Women drivers said competitive pay (55.3% of respondents) was the most important factor for them, followed by flexible hours and routes (35.4%). In a disconnect with companies, only 9.4% of women drivers consider getting home every night important, but 48% of companies thought it was an important issue for women.

Finances, though, make becoming a driver difficult for many women, and many men as well. Driving schools can cost several thousand dollars, and the report said many women struggle with paying for driver education. A lack of knowledge about trucks also hurts.

Interviews at driving schools revealed that women are considered excellent students: They are more likely to ask questions and ask for assistance.

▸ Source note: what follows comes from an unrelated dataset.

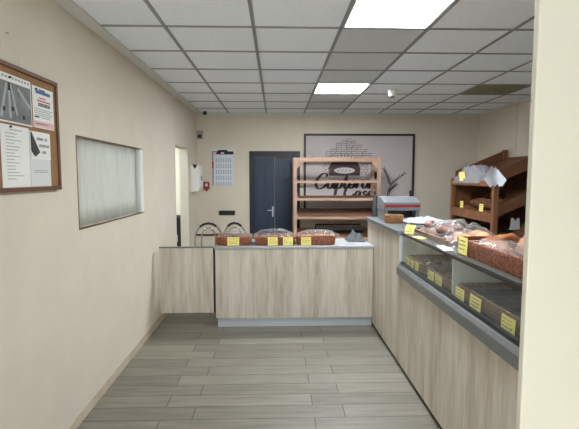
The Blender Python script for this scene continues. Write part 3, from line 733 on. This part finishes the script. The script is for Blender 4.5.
for k in range(10):
    loc = (1.20+.10*(k % 2)+.03*math.sin(k*2), 2.88+.115*(k//2), ZT+.02+.022*(k % 3))
    if proto is None: proto = loaf('pastry', lab, 'pastry', loc, (.075, .048, .042), M['choc'], 21, .4, 'pastries in the clear bag on the case', cuts=0, amp=.1)
    else: dup(proto, loc, .4+.9*k)
lab = 'pale pastry near the front of the clear bag on the case'; proto = None
for k in range(5):
    loc = (1.22+.09*(k % 2), 2.72+.085*(k//2), ZT+.03+.02*(k % 2))
    if proto is None: proto = loaf('pastry', lab, 'pastry', loc, (.07, .045, .04), M['bread_p'], 25, .7, 'pale pastries in the clear bag on the case', cuts=0, amp=.1)
    else: dup(proto, loc, .7+.8*k)
film('plastic_bag', 'big clear plastic bag of pastries on the far top of the case', 'plastic bag', (1.29, 3.06, ZT+.004), .20, .46, .165, M['plastic'], 6.1, nx=34, ny=50)
o = price_tag('yellow price tag leaning at the far corner of the case top', (1.07, 3.49, ZT+.001), .10, .075, TA+.5, .6)
o = MB().sheet(lambda u, v: ((u-.5)*.075, (v-.5)*.13, .004*math.sin(u*3)), 6, 6, .0008).build('yellow_card', M['yellow']); tag(o, 'yellow card lying flat on the case top beside the leaning tag', 'card', (1.095, 3.26, ZT+.002), (0, 0, .2))
o = MB().sheet(lambda u, v: ((u-.5)*.07, (v-.5)*.22, .012*abs(nz(u*4, v*5, 2))), 10, 14, .0008).build('white_wrapper', M['paper']); tag(o, 'small white wrapper on the case top by the tall yellow card', 'paper', (1.09, 2.78, ZT+.002), (0, 0, -.15))

# on the grey slab
ZS = 1.1385
r = thing('countertop_machine', 'pale grey machine with a red stripe on the grey slab', 'machine', (1.28, 4.42, ZS))
MB().box(-.18, .18, 0, .30, 0, .02).build('base', M['machine'], r, bevel=.004)
for sx in (-1, 1): MB().box(sx*.18-(.035 if sx > 0 else 0), sx*.18+(.035 if sx < 0 else 0), 0, .30, .02, .10).build('side_cheek', M['machine'], r, bevel=.004)
MB().box(-.145, .145, .12, .29, .02, .10).build('inner_back', M['black'], r)
MB().prism([(-.015, .10), (-.015, .185), (.16, .235), (.31, .235), (.31, .10)], -.185, .185, 'x').build('hood', M['machine'], r, bevel=.006)
MB().box(-.178, .178, -.019, -.0155, .135, .160).build('stripe', M['red_plastic'], r, label='dark red stripe')
MB().lathe([(.012, .235), (.010, .26), (.016, .27), (.014, .295), (.006, .30)], 12, (.15, .22, 0)).build('knob', M['black'], r, smooth=True)
r = basket('bread_basket', 'small round-cornered tan basket on the grey slab before the machine', 'basket', (1.14, 4.22, ZS), .082, .07, .065, M['wicker_t'])
proto = loaf('bread_roll', 'small brown roll in the tan basket on the grey slab', 'bread', (1.115, 4.22, ZS+.035), (.045, .035, .033), M['bread_d'], 31, .4, 'rolls in the tan basket', cuts=0)
dup(proto, (1.17, 4.225, ZS+.035), 1.2)
def crp(u, v):
    a, b_ = (u-.5)*2, (v-.5)*2
    return (a*.20, b_*.16, .012+.035*max(0, (1-a*a))*max(0, (1-b_*b_))*(1+nz(a*3, b_*3, 1))+.02*abs(nz(a*5, b_*5, 7)))
o = MB().sheet(crp, 24, 20, .001).build('white_paper', M['white_cloth']); tag(o, 'crumpled white paper on the grey slab right of the tan basket', 'paper', (1.43, 4.18, ZS))

# ---------------------------------------------------------------- bread rack along the right wall
r = thing('bread_rack', 'reddish wood bread rack with sloping shelves by the right wall', 'rack', (2.48, 4.94, 0))
RW, RL, SL = .78, 1.26, .42                              # depth to the wall, length along it, rise per metre
for y in (0, RL-.06):
    MB().box(0, .06, y, y+.06, 0, 1.66 if y == 0 else 1.56).build('post', M['rackwood'], r, bevel=.004)
    MB().box(RW-.06, RW, y, y+.06, 0, 1.96).build('post', M['rackwood'], r, bevel=.004)
    for z in (1.50, 1.10, .70, .30):
        MB().prism([(.06, z+.03), (RW-.06, z+.03+SL*(RW-.12)), (RW-.06, z+.165+SL*(RW-.12)), (.06, z+.165)], y+.01, y+.045, 'y').build('side_rail', M['rackwood_d'], r, bevel=.003)
for z in (1.50, 1.10, .70, .30):
    MB().prism([(.06, z+.01), (RW-.06, z+.01+SL*(RW-.12)), (RW-.06, z+.03+SL*(RW-.12)), (.06, z+.03)], .06, RL-.06, 'y').build('shelf_board', M['rackwood_d'], r)
    MB().box(.005, .03, .06, RL-.06, z-.05 if z < 1.4 else z-.03, z+.06 if z < 1.4 else z+.03).build('shelf_lip', M['rackwood'], r, bevel=.003)
MB().prism([(.06, .2), (RW-.06, .2), (RW-.06, 1.55+SL*(RW-.12)), (.06, 1.55)], RL-.045, RL-.03, 'y').build('end_panel', M['rackwood_d'], r)
MB().box(RW-.03, RW-.015, .06, RL-.06, .2, 1.85).build('back_panel', M['rackwood_d'], r)
r = film('plastic_bag', 'milky plastic bag with a yellow label on the top shelf of the bread rack', 'plastic bag', (2.62, 5.70, 1.555), .17, .42, .20, M['plastic_w'], 3.4, nx=26, ny=44)
r.rotation_euler = (0, -math.atan(SL)*.8, 0)
sk = MB(); sk.sheet(lambda u, v: ((u-.5)*.11, .01*math.sin(u*4), v*.12), 6, 6, .001); o = sk.build('bag_label', M['yellow'], r, label='yellow label'); o.location = (-.165, .03, .03); o.rotation_euler = (-.25, 0, -1.2)
lab = 'dark loaf inside the milky bag on the bread rack'; proto = None
for k in range(4):
    loc = (2.66, 5.40+.19*k, 1.60)
    if proto is None: proto = loaf('bread_loaf', lab, 'bread', loc, (.10, .07, .055), M['choc'], 41, .2, 'loaves in the milky bag', cuts=0)
    else: dup(proto, loc, .2+.5*k)
def drape(u, v):
    a = (u-.5)*2; s_ = .5-abs(v-.45)
    return (-.055+.03*math.cos(a*2.4)+.05*max(0, v-.55), a*.12*(.45+1.1*s_)+.03*v, -.13+.20*v+.02*(1-abs(a))+.025*a*v + .012*math.sin(u*17))
o = MB().sheet(drape, 20, 16, .0015).build('white_napkin', M['white_cloth']); tag(o, 'white cloth hung over the near front post of the bread rack', 'cloth', (2.50, 4.90, 1.60), (0, 0, .9))
loaf('bread_loaf', 'long dark brown loaf behind two yellow tags on the bread rack', 'bread', (2.65, 5.55, 1.19), (.36, .075, .075), M['bread_d'], 51, PI/2, cuts=5)
loaf('bread_loaf', 'second long loaf behind the first on the middle rack shelf', 'bread', (2.84, 5.55, 1.275), (.36, .075, .07), M['bread_d'], 53, PI/2, cuts=5)
price_tag('yellow tag on the middle rack shelf near its far post', (2.480, 5.80, 1.175), .10, .085, TA, .0)
price_tag('yellow tag on the middle rack shelf near the white cloth', (2.480, 5.24, 1.165), .11, .09, TA, .1)
r = thing('wooden_crate', 'low wooden crate with a slot handle on the middle rack shelf', 'crate', (2.82, 5.14, 1.262))
c = MB(); c.box(-.15, .15, -.10, -.085, 0, .05); c.box(-.15, .15, -.10, -.085, .085, .12); c.box(-.15, -.07, -.10, -.085, .05, .085); c.box(.07, .15, -.10, -.085, .05, .085)
c.box(-.15, .15, .085, .10, 0, .12); c.box(-.15, -.135, -.085, .085, 0, .12); c.box(.135, .15, -.085, .085, 0, .12); c.box(-.135, .135, -.085, .085, 0, .012)
c.build('crate_body', M['rackwood_d'], r, bevel=.002); r.rotation_euler = (0, -math.atan(SL), 0)
loaf('bread_loaf', 'dark round loaf lying in the crate on the bread rack', 'bread', (2.82, 5.15, 1.30), (.11, .075, .08), M['bread_d'], 57, .2, cuts=0)
r = thing('plastic_crate', 'shallow black crate under the white notched card on the lower rack shelf', 'crate', (2.80, 5.10, .862))
c = MB(); c.box(-.10, .10, -.09, .09, 0, .012); c.box(-.10, .10, -.09, -.08, .012, .09); c.box(-.10, .10, .08, .09, .012, .09); c.box(-.10, -.09, -.08, .08, .012, .09); c.box(.09, .10, -.08, .08, .012, .09)
c.build('crate_body', M['black'], r, bevel=.002); MB().box(-.09, .09, -.08, .08, .074, .084).build('lid', M['dark'], r); r.rotation_euler = (0, -math.atan(SL)*.5, 0)
r = thing('white_card', 'small white notched card among dark things on the lower rack shelf', 'card', (2.82, 5.08, .958))
MB().prism([(-.06, 0), (.06, 0), (.05, .14), (.022, .14), (0, .10), (-.022, .14), (-.05, .14)], 0, .006, 'y').build('face', M['white_cloth'], r)
MB().prism([(0, 0), (.05, 0), (.006, .06)], -.05, -.04, 'x').build('stand', M['white_cloth'], r)
film('paper_bag', 'crumpled olive paper bag on the lower rack shelf beside the white card', 'paper bag', (3.02, 5.16, .945), .12, .10, .10, M['olive'], 7.7, nx=16, ny=16)
loaf('bread_loaf', 'almost black loaf on the lower rack shelf left of the white card', 'bread', (2.60, 5.24, .775), (.13, .08, .08), M['bread_d'], 61, .6, cuts=0)

# ---------------------------------------------------------------- chrome chairs behind the counter
def chair(label, loc, rz, q=1):
    r = thing('chrome_chair', label, 'chair', loc, rz, 'chrome chairs behind the counter')
    a = MB(); pts = [(-.15*q, .02, 0), (-.148*q, 0, .45)]+[(.145*q*math.cos(PI-PI*k/12), -.02-.03*math.sin(PI*k/12), .80+.20*math.sin(PI*k/12)) for k in range(13)]+[(.148*q, 0, .45), (.15*q, .02, 0)]
    a.tube(pts, .011, 10); a.build('back_frame', M['chrome'], r, smooth=True)
    i = MB(); pts = [(-.09, -.01, .47)]+[(.085*math.cos(PI-PI*k/12), -.03-.02*math.sin(PI*k/12), .82+.13*math.sin(PI*k/12)) for k in range(13)]+[(.09, -.01, .47)]
    i.tube(pts, .009, 8); i.build('inner_hoop', M['chrome'], r, smooth=True)
    g = MB(); g.tube([(.145*q*math.cos(PI-PI*k/10), -.02-.03*math.sin(PI*k/10), .80+.205*math.sin(PI*k/10)) for k in range(3, 8)], .015, 8); g.build('back_grip', M['black'], r, smooth=True)
    MB().tube([(-.14*q, -.01, .86), (0, -.03, .855), (.14*q, -.01, .86)], .014, 8).build('backrest_bar', M['seat'], r, smooth=True)
    s_ = MB(); s_.lathe([(.13, 0), (.15, .012), (.15, .035), (.13, .05), (.0, .055)], 28, (0, .14, .44)); s_.build('seat', M['seat'], r, smooth=True)
    for sx in (-1, 1): MB().tube([(sx*.12*q, .24, .44), (sx*.14*q, .27, .22), (sx*.15*q, .28, 0)], .011, 8).build('leg', M['chrome'], r, smooth=True)
    return r
c0 = chair('chrome hoop-back chair behind the counter nearer the left wall', (-.85, 5.52, 0), .12, 1.17)
chair('chrome hoop-back chair behind the counter, the one nearer the navy door', (-.52, 5.56, 0), -.05)

# dark cabinet in the adjoining room, seen through the doorway
r = thing('floor_cabinet', 'dark low cabinet seen through the doorway in the left wall', 'cabinet', (-1.78, 7.72, 0))
MB().box(-.35, .35, 0, .42, .0, .88).build('body', M['dark'], r, bevel=.004)
for sx in (-1, 1):
    d_ = MB().box(min(sx*.005, sx*.345), max(sx*.005, sx*.345), -.018, 0, .03, .86).build('door', M['black'], r)
    MB().box(sx*.05-.008, sx*.05+.008, -.035, -.018, .45, .57).build('handle', M['alu'], d_)
r = thing('ceiling_light', 'added unseen light panel brightening the adjoining room and curtain', 'ceiling light', (-2.4, 6.3, ZC))  # unseen lamp added to light the side room and the curtain
MB().box(-.31, .31, -.61, .61, -.03, 0).build('light_frame', M['white_plastic'], r)
MB().box(-.29, .29, -.59, .59, -.034, -.03).build('diffuser', M['fill_side'] if 'fill_side' in M else mat('added_side_fill', (250, 250, 250), .5, emit=30), r)

# ---------------------------------------------------------------- daylight, camera, view
wd = bpy.data.worlds.new('overcast_sky'); SC.world = wd; wd.use_nodes = True
bg = wd.node_tree.nodes['Background']; bg.inputs['Color'].default_value = (.86, .95, 1.0, 1); bg.inputs['Strength'].default_value = 1.5
su = bpy.data.lights.new('sun', 'SUN'); su.energy = 20; su.angle = .02; so = bpy.data.objects.new('sun', su); COL.objects.link(so); so.rotation_euler = (math.radians(40), math.radians(-6), 0)
cam = bpy.data.cameras.new('camera'); co = bpy.data.objects.new('camera', cam); COL.objects.link(co)
cam.sensor_width = 36; cam.lens = 440/579*36; cam.clip_start = .02
yaw = math.atan((289.5-276)/440); pitch = math.atan((214.5-177)/440)
co.location = (0, 0, 1.58); co.rotation_euler = (PI/2-pitch, 0, -yaw)
SC.camera = co
SC.view_settings.view_transform = 'Standard'; SC.view_settings.look = 'None'; SC.view_settings.gamma = 1; SC.view_settings.use_curve_mapping = False
SC.view_settings.exposure = .6
SC.cycles.use_denoising = True
SC.cycles.max_bounces = 10; SC.cycles.diffuse_bounces = 6; SC.cycles.transparent_max_bounces = 24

The women surveyed, when asked what problems they faced daily, said lack of exercise facilities (42.2%), parking (41.1%) and restrooms (39.1%) were most frequent. Those three issues were high among men, too, although at a much lower percentage overall.

Parking is a national concern, of course, for every truck driver. The ATRI said a 2019 survey found that there was just one parking spot for every 11 drivers on the road.

The federal government is working to ease this problem. U.S. Rep. Steve Womack, R-Arkansas, recently got $200 million in funding for parking put in a bill that goes up for a vote this month. The Arkansas Department of Transportation opened a $6 million, 84-spot parking facility in West Memphis a year ago.

Women told ATRI they struggle finding places to park and use the restroom, which the report said was a sign that women use the restroom where they park. Illegal truck parking — for example, on an exit ramp — can be dangerous from an accident or a personal-safety point of view.